With this open script made available by the IAB Tech Lab today, publishers of all sizes can add a few lines of code to their site to tell if someone is the equivalent of a digital shoplifter, seeking to consume content without fulfilling their side of the bargain by allowing ads to be displayed. People will argue until the cows come home about whether people who use ad-blocking software realise that there is this unwritten agreement that they get free content in return for being exposed to advertising messages. However, most research shows that the majority of people understand this and ad blockers are simply just trying to get round the deal or have been put off by bad advertising practice.

That's why it's interesting to see the IAB repeat its guidance from the autumn that publishers should only run LEAN ads that are Light, Encrypted, Ad Choice Supported and Non-Invasive. In other words, the advice that should stop people turning off ads is already in place and now, nearly half a year later we have guidance for how advertisers can spot if ad blocking is going on and how they should then approach explaining the ad-supported model with a request to be whitelisted or for the software to be disabled. 

Now that this missing tech part of the puzzle is in place and there are established guidelines on how to implement the open-source code, publishers have the ability to stick to the letter of their industry's guidance and insist, if they choose, that their content cannot be consumed without ads. 

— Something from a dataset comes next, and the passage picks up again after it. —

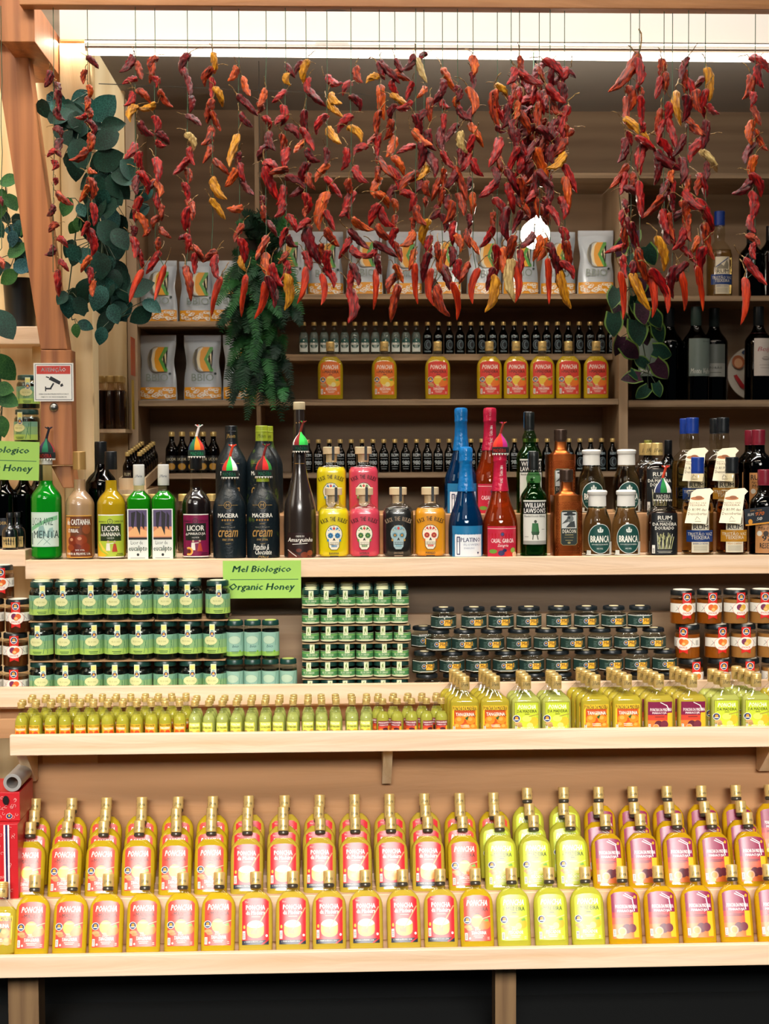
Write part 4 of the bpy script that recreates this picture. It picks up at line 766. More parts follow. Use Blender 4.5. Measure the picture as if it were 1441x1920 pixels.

I still wonder why more publishers don't offer an ad-free version of their sites, rather like many app developers offer for those will to spend a pound or two to upgrade from a freemium service. This would put to the test the theory that some people simply don't want to be advertised to. That's fine -- but they still need to pay for the content and so an ad-free news site, for example, for a fee would make them choose between accepting ads and sticking to their guns. I think the vast majority would just whitelist sites they value rather than pay and instead put up with the ads. The irony is, if it's a site that someone truly respects, it's unlikely to be one of those annoying click-bait, pop-up operators laden down with intrusive ad units.

So the missing piece of the puzzle is there. All IAB UK members now have access to the code that will allow them to detect ad blocking. It's now up to publishers to be more bold and stop allowing digital pickpockets to get away with stealing content without the ads. A handful of big names have shown the way. It's time for the industry to follow their lead.